Last Thursday was typical in a summer like Jevnaker has never seen before. Jevnaker is the small community on the scenic Randsfjord, about an hour’s drive northwest of Oslo, closest to Kistefos, where Christen Sveaas’ grandfather Anders set up a wood pulp mill in 1889 that served the European paper industry. Production ceased in 1955, a year before Christen Sveaas was born, but after making his own fortune over the years, Sveaas fought hard to gain control of the property and ultimately turn it into both an industrial- and art museum that’s best known for its outdoor sculpture park.

Kistefos has been full of visitors all summer, even though the Corona crisis has prevented international art lovers from following The New York Times’ advice that it was one of the world’s places to go in 2020.  Norwegians have clearly picked up the slack, along with foreigners living in Norway, judging from all the various languages heard spoken during last week’s visit. Visitor numbers by mid-July had already exceeded all visitors last year, Kistefos’ Kristin Gamme Helgaker told newspaper Dagens Næringsliv (DN). They can all spread out over the park’s sprawling outdoor areas, however, and thereby comply with social distancing rules in Corona times.

At Kistefos’ newest attraction, lines were long even an hour before closing-time.
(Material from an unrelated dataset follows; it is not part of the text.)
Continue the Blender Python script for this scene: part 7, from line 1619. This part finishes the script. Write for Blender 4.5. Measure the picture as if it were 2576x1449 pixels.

Founder Sveaas kept thinking big as he developed his park. After acquiring and displaying more than 45 sculptures by such contemporary artists as Yayoi Kusama, Bjarne Melgaard, Jeppe Hein, Tony Cragg and Fernando Botero, he set his sights on a new gallery building to be constructed over the river Randselva that runs from the Randsfjord towards the sea. It’s called “The Twist,” and anyone admiring it from the outside can see why.

It’s a “spectacular mastodon,” wrote local art critic Lars Elton when it opened last fall with Queen Sonja, Prime Minister Erna Solberg and other dignitaries in attendance. Their presence alone was a triumph for Sveaas, whose art project in Jevnaker was largely overlooked by Norwegian media for years. When he finally attracted a government minister to a season opening several years ago, he made a point of it in his welcoming address. Now the public may need to be turned away at times, and not just because of Corona restrictions. The Twist Gallery was designed by architects in the Danish Bjarke Ingels Group (BIG), which also drew Danish Crown Prince Fredrik to last fall’s opening.

When Corona spoiled plans for an exhibit this summer of art from the US, Kistefos quickly mounted a new alternative exhibit based on the large personal collection of Sveaas himself. Curator William Flatmo chose works from Sveaas’ roughly 1,700 artworks that could say something about contemporary society and issues of the day. Called Come Out!, it features works by a wide range of international artists from Marina Abramovic to Norway’s Sverre Bjertnæs and India’s Anish Kapoor.

The setting itself is worth a visit, many commentators have noted. Visitors can also wander through the vast sculpture park, visit Kistefos’ original gallery (above) in one of the old pulp mill buildings, picnic along the river, turn children loose on a creative outdoor playground, visit the industrial museum or some of the complex’ historic buildings like the furnished home where the pulp mill’s foreman lived.

This year’s season runs through October 11.